== SHORT PROBLEM ==
Hand back each line, unchanged, from the top down to the line where "rad = math.radians" sits.

== RECORDED INFORMATION ==
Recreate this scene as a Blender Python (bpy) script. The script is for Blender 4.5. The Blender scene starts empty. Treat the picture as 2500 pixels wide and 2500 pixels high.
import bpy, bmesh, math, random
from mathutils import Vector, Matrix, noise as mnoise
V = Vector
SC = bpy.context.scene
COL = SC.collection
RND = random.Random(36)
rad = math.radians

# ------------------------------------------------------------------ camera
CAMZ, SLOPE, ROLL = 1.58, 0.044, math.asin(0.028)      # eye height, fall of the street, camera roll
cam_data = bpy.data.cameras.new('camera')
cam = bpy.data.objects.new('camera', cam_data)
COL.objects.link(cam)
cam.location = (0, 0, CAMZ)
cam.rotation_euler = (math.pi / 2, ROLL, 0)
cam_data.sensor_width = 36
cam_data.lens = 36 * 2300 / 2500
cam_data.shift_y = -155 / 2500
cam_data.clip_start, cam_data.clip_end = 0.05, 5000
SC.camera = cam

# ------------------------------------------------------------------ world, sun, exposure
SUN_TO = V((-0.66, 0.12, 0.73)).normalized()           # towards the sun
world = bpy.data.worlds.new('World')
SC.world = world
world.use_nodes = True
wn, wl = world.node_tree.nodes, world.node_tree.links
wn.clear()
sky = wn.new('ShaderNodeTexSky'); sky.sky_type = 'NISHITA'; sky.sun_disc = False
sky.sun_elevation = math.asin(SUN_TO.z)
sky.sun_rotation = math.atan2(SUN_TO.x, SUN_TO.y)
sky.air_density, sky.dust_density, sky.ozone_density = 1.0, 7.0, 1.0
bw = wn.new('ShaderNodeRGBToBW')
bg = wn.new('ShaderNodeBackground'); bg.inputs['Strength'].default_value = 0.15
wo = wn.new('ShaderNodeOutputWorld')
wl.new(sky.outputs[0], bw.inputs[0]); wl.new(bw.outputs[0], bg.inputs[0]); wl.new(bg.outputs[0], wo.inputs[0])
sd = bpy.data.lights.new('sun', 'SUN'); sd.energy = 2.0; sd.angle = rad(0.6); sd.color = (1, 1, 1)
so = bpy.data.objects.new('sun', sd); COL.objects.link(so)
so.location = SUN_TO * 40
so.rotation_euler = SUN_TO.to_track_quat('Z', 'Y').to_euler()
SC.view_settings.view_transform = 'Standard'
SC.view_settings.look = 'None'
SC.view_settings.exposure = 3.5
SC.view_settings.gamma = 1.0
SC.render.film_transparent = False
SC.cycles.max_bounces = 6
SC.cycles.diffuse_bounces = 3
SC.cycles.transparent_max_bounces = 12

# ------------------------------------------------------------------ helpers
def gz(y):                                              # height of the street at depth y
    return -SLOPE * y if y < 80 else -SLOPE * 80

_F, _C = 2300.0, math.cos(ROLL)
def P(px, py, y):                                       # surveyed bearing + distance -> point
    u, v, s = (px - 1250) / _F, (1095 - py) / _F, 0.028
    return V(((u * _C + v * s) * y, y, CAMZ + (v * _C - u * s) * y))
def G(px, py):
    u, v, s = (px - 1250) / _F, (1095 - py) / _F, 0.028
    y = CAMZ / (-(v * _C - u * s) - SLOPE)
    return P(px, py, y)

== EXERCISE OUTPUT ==
Recreate this scene as a Blender Python (bpy) script. The script is for Blender 4.5. The Blender scene starts empty. Treat the picture as 2500 pixels wide and 2500 pixels high.
import bpy, bmesh, math, random
from mathutils import Vector, Matrix, noise as mnoise
V = Vector
SC = bpy.context.scene
COL = SC.collection
RND = random.Random(36)
rad = math.radians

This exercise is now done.